→ Task directions:
Copy out each line of the material below that holds the string "scene".

→ Collected data:
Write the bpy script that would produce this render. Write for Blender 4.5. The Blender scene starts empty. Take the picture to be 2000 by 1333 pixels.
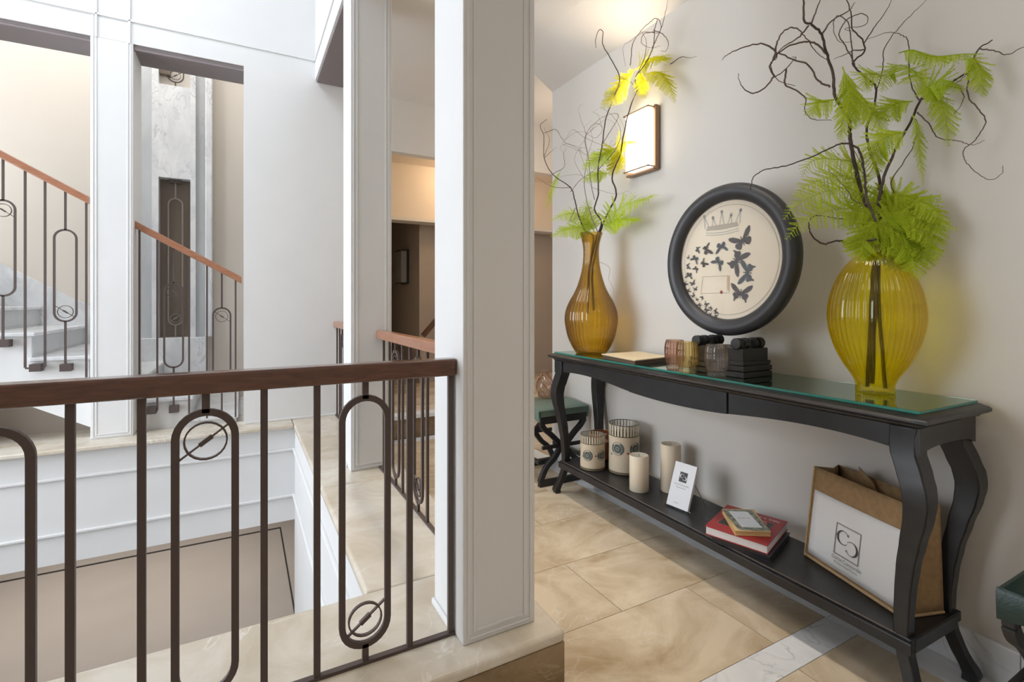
import bpy, math, random
from mathutils import Vector, Matrix
random.seed(7)
# ---------------------------------------------------------------- camera, sky, exposure
SC = bpy.context.scene
COL = SC.collection
F, CX, CY, EYE = 975.0, 1000.0, 591.0, 1.2
TH = math.atan(528 / 975)
S, C = math.sin(TH), math.cos(TH)
cam_d = bpy.data.cameras.new('camera'); cam = bpy.data.objects.new('camera', cam_d); COL.objects.link(cam)
cam.location = (0, 0, EYE); cam.rotation_euler = (math.pi / 2, 0, -TH)
cam_d.sensor_width = 36; cam_d.lens = 36 * F / 2000; cam_d.shift_y = (CY - 666.5) / 2000
cam_d.clip_start = 0.02
SC.camera = cam
w = bpy.data.worlds.new('sky'); SC.world = w; w.use_nodes = True
bg = w.node_tree.nodes['Background']; bg.inputs[0].default_value = (0.88, 0.935, 1.0, 1); bg.inputs[1].default_value = 7.6
SC.view_settings.view_transform = 'Standard'; SC.view_settings.look = 'None'
SC.view_settings.gamma = 1; SC.view_settings.use_curve_mapping = False
SC.view_settings.exposure = 0.06
try:
    SC.cycles.use_denoising = True
    SC.cycles.max_bounces = 14; SC.cycles.transparent_max_bounces = 24; SC.cycles.transmission_bounces = 12
    SC.cycles.sample_clamp_indirect = 8
except Exception:
    pass

def area(name, loc, rot, sx, sy, power=0, color=(1, 1, 1), portal=False, spread=180):
    d = bpy.data.lights.new(name, 'AREA'); d.shape = 'RECTANGLE'; d.size = sx; d.size_y = sy
    d.energy = power; d.color = color; d.spread = math.radians(spread)
    o = bpy.data.objects.new(name, d); COL.objects.link(o); o.location = loc; o.rotation_euler = rot
    if portal: d.cycles.is_portal = True
    return o
area('skylight_portal', (-1.35, 3.4, 5.12), (0, 0, 0), 1.9, 1.7, portal=True)
area('window_portal', (-4.05, 3.4, 1.75), (0, math.radians(-90), 0), 3.0, 3.1, portal=True)
area('stair_fill', (-1.3, 6.05, 4.9), (0, 0, 0), 2.6, 0.9, 30, (1, .96, .91))  # fill light added to brighten the cream stair wall
area('stair_window_portal', (-4.25, 6.1, 2.6), (0, math.radians(-90), 0), 3.0, 1.0, portal=True)  # portal of an invented side opening, added to light the stair evenly
area('hall_floor_fill', (1.30, 1.75, 3.14), (0, 0, 0), 0.2, 2.4, 6.5, (1, .90, .78), spread=62)  # added narrow fill that brightens the hall floor but not the wall
area('hall_lamp', (0.0, -1.1, 3.16), (0, 0, 0), 1.6, 1.2, 15, (1, .88, .75))
area('lower_hall_fill', (-1.5, 8.2, -0.8), (0, 0, 0), 4.0, 3.0, 62, (1, .93, .86))  # fill light added because the lower floor came out dark

# ---------------------------------------------------------------- pixel helpers (2000x1333 frame)
def ray(x, y):
    l = (x - CX) / F
    return S + C * l, C - S * l, (CY - y) / F
def atD(x, y, d):
    r = ray(x, y); return Vector((r[0] * d, r[1] * d, EYE + r[2] * d))

# ---------------------------------------------------------------- materials
M = {}
def mat(name, col, rough=0.5, metal=0.0, spec=0.5, noise=None, bump=0.0, bscale=40.0, coat=0.0):
    m = bpy.data.materials.new(name); m.use_nodes = True
    nt = m.node_tree; b = nt.nodes['Principled BSDF']
    b.inputs['Base Color'].default_value = (*col, 1); b.inputs['Roughness'].default_value = rough
    b.inputs['Metallic'].default_value = metal; b.inputs['Specular IOR Level'].default_value = spec
    if coat: b.inputs['Coat Weight'].default_value = coat; b.inputs['Coat Roughness'].default_value = 0.15
    if noise or bump:
        tc = nt.nodes.new('ShaderNodeTexCoord')
    if noise:
        sc, c2, det = noise
        n = nt.nodes.new('ShaderNodeTexNoise'); n.inputs['Scale'].default_value = sc; n.inputs['Detail'].default_value = det
        nt.links.new(tc.outputs['Object'], n.inputs['Vector'])
        r = nt.nodes.new('ShaderNodeValToRGB'); r.color_ramp.elements[0].position = 0.35; r.color_ramp.elements[1].position = 0.68
        r.color_ramp.elements[0].color = (*col, 1); r.color_ramp.elements[1].color = (*c2, 1)
        nt.links.new(n.outputs['Fac'], r.inputs['Fac']); nt.links.new(r.outputs['Color'], b.inputs['Base Color'])
    if bump:
        n2 = nt.nodes.new('ShaderNodeTexNoise'); n2.inputs['Scale'].default_value = bscale; n2.inputs['Detail'].default_value = 4
        nt.links.new(tc.outputs['Object'], n2.inputs['Vector'])
        bp = nt.nodes.new('ShaderNodeBump'); bp.inputs['Strength'].default_value = bump; bp.inputs['Distance'].default_value = 0.01
        nt.links.new(n2.outputs['Fac'], bp.inputs['Height']); nt.links.new(bp.outputs['Normal'], b.inputs['Normal'])
    M[name] = m; return m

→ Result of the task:
Write the bpy script that would produce this render. Write for Blender 4.5. The Blender scene starts empty. Take the picture to be 2000 by 1333 pixels.
SC = bpy.context.scene